There are several apparent problems with the "endowment model."

First, we learned in 2008 that correlation -- how asset classes related to one another under a given set of market conditions -- can be similar or identical; virtually all investment assets went down together in 2008. In spite of all of the exotic asset classes, you may still have "all your eggs in the proverbial basket." Experts say 2008 was a liquidity crisis, the global liquidity threat affected all assets and that type of economic issue is rare (a "black swan" event). There is also the awareness that we have a global economy so regional variations, currency hiccups and country-specific distress spread everywhere to some degree. There seem to be drivers toward correlation which have to be monitored.

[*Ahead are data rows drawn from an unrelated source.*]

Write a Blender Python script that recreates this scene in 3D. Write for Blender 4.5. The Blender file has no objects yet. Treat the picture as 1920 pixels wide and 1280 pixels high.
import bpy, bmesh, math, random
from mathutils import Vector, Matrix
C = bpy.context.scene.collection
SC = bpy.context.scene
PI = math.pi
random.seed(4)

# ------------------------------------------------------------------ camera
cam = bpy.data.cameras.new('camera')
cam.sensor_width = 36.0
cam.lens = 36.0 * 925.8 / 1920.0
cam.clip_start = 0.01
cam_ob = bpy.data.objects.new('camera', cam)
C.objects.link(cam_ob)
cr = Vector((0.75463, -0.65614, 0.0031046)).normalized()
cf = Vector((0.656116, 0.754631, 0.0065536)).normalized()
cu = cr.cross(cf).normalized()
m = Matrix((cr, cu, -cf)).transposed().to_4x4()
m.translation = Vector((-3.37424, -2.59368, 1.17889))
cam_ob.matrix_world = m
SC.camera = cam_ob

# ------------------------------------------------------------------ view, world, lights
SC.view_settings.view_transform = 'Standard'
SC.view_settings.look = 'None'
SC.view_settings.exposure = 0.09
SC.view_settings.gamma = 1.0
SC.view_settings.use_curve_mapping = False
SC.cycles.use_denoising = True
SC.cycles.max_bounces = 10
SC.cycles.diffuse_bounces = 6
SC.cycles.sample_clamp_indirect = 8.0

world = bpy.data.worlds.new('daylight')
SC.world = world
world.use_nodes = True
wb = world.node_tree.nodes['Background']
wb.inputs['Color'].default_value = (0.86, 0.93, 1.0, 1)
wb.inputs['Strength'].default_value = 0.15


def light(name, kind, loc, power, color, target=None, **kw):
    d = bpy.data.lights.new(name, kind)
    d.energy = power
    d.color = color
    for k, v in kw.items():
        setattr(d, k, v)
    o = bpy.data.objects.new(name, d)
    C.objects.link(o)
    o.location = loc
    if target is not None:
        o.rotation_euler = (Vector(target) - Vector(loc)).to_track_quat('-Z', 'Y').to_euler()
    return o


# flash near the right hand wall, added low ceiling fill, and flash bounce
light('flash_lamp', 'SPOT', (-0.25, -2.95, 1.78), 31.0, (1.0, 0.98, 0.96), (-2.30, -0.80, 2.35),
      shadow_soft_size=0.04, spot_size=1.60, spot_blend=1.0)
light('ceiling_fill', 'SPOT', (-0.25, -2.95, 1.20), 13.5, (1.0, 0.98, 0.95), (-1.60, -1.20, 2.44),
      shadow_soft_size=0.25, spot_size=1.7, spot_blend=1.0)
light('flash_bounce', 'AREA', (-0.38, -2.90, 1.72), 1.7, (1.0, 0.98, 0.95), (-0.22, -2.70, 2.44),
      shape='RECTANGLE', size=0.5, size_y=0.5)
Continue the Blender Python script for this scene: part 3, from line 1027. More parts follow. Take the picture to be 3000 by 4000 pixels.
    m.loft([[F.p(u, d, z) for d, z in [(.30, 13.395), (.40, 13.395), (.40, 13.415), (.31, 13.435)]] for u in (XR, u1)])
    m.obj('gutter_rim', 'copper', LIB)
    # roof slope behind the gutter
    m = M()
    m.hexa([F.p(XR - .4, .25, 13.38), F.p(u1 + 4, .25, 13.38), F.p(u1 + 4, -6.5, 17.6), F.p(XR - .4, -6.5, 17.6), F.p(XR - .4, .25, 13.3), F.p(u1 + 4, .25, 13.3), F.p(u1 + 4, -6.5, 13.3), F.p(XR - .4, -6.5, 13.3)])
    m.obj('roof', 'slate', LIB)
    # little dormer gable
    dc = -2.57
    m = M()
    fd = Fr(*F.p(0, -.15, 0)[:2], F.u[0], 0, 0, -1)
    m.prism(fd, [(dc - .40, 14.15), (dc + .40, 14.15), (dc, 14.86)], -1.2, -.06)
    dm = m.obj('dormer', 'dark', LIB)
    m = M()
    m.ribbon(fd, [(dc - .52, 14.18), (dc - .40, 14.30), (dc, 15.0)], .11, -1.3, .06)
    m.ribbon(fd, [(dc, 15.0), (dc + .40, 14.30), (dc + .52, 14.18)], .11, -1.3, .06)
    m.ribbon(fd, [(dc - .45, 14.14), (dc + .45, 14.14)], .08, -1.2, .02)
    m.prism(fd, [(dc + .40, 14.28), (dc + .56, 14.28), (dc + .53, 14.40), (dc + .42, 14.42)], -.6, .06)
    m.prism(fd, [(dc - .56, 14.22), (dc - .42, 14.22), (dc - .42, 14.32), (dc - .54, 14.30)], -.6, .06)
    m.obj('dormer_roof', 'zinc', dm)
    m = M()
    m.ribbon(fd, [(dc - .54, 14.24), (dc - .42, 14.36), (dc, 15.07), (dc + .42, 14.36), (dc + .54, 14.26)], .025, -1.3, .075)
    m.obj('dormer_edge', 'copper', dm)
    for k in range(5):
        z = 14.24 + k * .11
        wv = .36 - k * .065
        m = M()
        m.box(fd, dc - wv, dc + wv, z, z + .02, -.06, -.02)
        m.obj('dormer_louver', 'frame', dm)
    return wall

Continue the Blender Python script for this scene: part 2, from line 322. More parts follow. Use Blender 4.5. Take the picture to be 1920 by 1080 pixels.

Second, by intent, the basket of assets will not keep up with the stock market when it is soaring -- as it has been for several years. The complaints about the endowment model occur now due to five years of serious underperformance of highly diversified, complicated endowments compared to 60/40% or 70/30% stock/bond passive portfolios. The apparently unsophisticated may be true sophistication!

Third, the endowment model is expensive. Although in this model, some asset classes may be passively invested to mirror the market, the need for asset classes not correlated to the general market will invariably lead to expensive managers and consultants, and some asset classes for small endowments can only be accessed through funds of funds, which create double tiers of fees. Fees matter a lot in any size of investment portfolio. Evidence concerning benefits of active investing (selecting a few from the universe of available stocks, bonds, etc.) versus passive investing (buying a representative slice of the market) is debated in investment committees, coffee shops and academic circles. Active investment has certainly not been a winner in recent years.

So, what's a person to do? Hang on or abandon the endowment model? If you have paid for the downside protection (and assume it might be there when the correction happens), is now a good time to change? Sorry, there are no good general answers to this my way of thinking.